Ireland may be the best organised of the six unions, and they have both outstanding players and enviable strength in depth. Nevertheless, logically, England start as favourites. They have won the last two tournaments, and can field an experienced side, accustomed to success. More tries are usually scored now, but goal kicking remains important, and Owen Farrell kicks goals more reliably than anyone else. England have lots of injuries, but, looking at the list, only two or three would be in Eddie Jones’ first-choice XV. One of these is Billy Vunipola and England do look considerably weaker without him.

There are other doubts about England, however. Or, at least, I have doubts about them. Their form in the autumn was generally uninspiring – even though they were undefeated – and English clubs have fared badly in the European Champions Cup. Then I have a suspicion that their loquacious and sometimes entertaining coach, Eddie Jones, may have taken this team as far as he can. They weren’t as good in his second season – except sadly in the Calcutta Cup at Twickenham – as they had been in his first. So how will they be in his third? All the same there are so many talented players available to him that it’s hard to see them not finishing in the top two. There is always a solidity about England. Alone of the six nations they rarely suffer a heavy defeat in the tournament.

Jones, in his engagingly provocative manner, has been questioning the Scotland team’s ability to respond to pressure. All very well, he implies, to be able to play champagne rugby in the autumn. The Six Nations, however, is a sterner test. Moreover, it’s one thing to play well against the All Blacks when you are not expected to win; quite another to play and win in that style in the grim and demanding high-pressure atmosphere of the Six Nations. There’s something in this, but not perhaps that much. It’s not as if this Scotland team hasn’t come up the hard way, and acquired experience on the journey. En route they have shed any inferiority complex.

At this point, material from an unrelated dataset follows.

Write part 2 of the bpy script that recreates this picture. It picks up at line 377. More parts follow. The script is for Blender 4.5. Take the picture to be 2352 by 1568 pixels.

It looks like the most open Six Nations in years, all the more so because nobody knows what sort of French team their new coach Jacques Brunel will put on the field, or indeed how he will want to have them playing. I would guess that a Grand Slam for anyone is unlikely. The home team wins more often than not; winning away is always tough. So in theory the countries with only two away games have a slight edge. This year that’s France, Ireland and Wales, but for a Slam, France have to win at Murrayfield and the Principality Stadium, Ireland at the Stade de France (their first match) and Twickenham, Wales at Twickenham and Lansdowne Road. In none of these matches have the visiting team a better than 50-50 chance. England have Wales and Ireland at home, but may nevertheless think that being away in Rome, Edinburgh and Paris is less daunting than a visit to Cardiff or Dublin. But the way the fixtures are arranged seems to me to make a Slam improbable.

In the absence of a Slam we may find the title decided by bonus points, stupidly introduced last year and stupidly persisted with. Bonus points make sense in a prolonged league campaign since things even out over the months; they make less sense in a five-match one. What’s more they are unnecessary. Some of the most gripping matches in the tournament are low-scoring; some with lots of tries much less exciting. Still we seem to be stuck with the stupid idea. But nobody ever said the rugby authorities didn’t come up with some daft notions. Sadly, they too often stick with them.